Spotlight Exclusives

Supporting American Workers Means Supporting Latinos

Spotlight Staff Spotlight Staff, posted on

The success of American Latino workers and the overall health of the US economy are inextricably linked. This idea was a central theme in “Drivers of Opportunity,” an Aspen Institute event held Wednesday that explored how Latinos “will shape the future of the American Dream.”

Currently, Hispanics make up roughly 18 percent of the US population, a figure that is expected to grow to close to 30 percent over the next 40 years. And while Latinos have made strong progress in recent decades across indicators such as high school graduation rate and rates of new business creation, significant challenges persist.

The unemployment rate remains higher among Latinos (5.0 percent) than the general population (4.1 percent).

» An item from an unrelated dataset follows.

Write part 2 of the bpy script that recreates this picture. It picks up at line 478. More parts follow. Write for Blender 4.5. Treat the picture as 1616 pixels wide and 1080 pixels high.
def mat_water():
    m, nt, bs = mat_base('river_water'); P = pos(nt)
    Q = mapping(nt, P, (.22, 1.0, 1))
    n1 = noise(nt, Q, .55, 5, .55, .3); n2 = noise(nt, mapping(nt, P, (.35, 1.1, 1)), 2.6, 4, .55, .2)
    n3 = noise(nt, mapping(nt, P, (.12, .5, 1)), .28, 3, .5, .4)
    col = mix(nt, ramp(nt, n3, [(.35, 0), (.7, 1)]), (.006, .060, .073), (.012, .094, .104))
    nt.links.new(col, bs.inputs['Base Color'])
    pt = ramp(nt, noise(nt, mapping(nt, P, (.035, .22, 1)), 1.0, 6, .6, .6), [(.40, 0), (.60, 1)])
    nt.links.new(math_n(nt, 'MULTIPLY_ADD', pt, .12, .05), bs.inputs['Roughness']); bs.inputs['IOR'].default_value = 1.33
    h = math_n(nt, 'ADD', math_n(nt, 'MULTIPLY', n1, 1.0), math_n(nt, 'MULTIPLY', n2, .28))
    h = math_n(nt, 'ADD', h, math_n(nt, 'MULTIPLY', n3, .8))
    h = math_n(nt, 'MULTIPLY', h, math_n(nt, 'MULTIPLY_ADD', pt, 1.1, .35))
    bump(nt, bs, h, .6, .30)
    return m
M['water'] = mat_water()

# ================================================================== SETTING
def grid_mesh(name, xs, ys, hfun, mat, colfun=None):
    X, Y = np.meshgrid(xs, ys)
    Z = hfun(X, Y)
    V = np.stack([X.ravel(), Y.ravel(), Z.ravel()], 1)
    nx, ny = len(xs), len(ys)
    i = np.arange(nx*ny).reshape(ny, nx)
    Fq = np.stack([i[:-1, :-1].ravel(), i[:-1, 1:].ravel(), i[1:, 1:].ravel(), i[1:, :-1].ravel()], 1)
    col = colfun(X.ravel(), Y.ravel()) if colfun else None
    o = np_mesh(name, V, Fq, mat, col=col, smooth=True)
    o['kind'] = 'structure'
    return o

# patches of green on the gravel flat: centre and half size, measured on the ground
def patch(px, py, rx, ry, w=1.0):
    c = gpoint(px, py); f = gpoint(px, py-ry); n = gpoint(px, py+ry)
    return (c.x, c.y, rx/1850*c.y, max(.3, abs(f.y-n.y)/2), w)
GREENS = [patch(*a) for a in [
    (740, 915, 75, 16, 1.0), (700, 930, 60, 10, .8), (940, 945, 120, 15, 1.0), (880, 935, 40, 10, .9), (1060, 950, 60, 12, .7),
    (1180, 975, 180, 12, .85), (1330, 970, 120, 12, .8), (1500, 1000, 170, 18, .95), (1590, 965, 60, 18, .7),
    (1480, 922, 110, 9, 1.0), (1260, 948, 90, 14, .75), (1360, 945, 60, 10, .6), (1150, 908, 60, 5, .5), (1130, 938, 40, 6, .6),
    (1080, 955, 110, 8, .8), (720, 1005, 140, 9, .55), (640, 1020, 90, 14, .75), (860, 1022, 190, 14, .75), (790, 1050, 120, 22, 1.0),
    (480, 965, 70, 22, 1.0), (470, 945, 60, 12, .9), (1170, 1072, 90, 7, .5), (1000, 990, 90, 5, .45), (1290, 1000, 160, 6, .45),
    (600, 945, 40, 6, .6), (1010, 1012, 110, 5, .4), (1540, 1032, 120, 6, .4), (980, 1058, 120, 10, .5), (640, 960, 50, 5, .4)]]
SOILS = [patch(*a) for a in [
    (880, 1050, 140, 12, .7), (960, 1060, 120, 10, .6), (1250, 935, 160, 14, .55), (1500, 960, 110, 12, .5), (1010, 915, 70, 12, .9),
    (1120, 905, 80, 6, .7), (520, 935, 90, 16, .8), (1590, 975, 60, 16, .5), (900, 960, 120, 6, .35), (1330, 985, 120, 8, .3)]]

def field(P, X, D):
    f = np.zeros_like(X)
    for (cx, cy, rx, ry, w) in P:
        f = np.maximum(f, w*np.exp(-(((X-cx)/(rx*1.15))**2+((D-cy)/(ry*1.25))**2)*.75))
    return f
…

And when compared to their white male counterparts, Latino men and women earn only 69 cents and 54 cents on the dollar, respectively.

Panelists — including leading Latino policymakers, business leaders, and academics — identified a number of challenges faced by Latino workers, including a lack of access to education and training, a concentration of Latino workers in lower-wage industries, and fewer opportunities for entrepreneurs to access capital.

Several speakers argued that the fate of Latino workers is closely linked to the future of the US economy, in part because they make up a growing share of the workforce, but also because many of the challenges Latinos face are indicative of systemic problems facing the broader economy.

Marie Mora, professor of economics at the University of Texas Rio Grande Valley, explained that because “the jobs of the future are likely to be skill-intensive,” Latinos will be among many groups of workers who will struggle to remain competitive without higher rates of educational achievement.

Carmen Rojas, CEO of The Workers Lab, added that Latino workers can be thought of as the “the original gig workers” in that they are “often paid in terms of increment of product or minutes rather than thought of as key drivers of the economy with a shared fate with capital and business.”

Rojas emphasized that the economy is the clear number one issue for Latino Americans, and that the more policymakers can “offer real tangible solutions to [their] economic needs, the more our economy will be able to meet the needs of all workers.”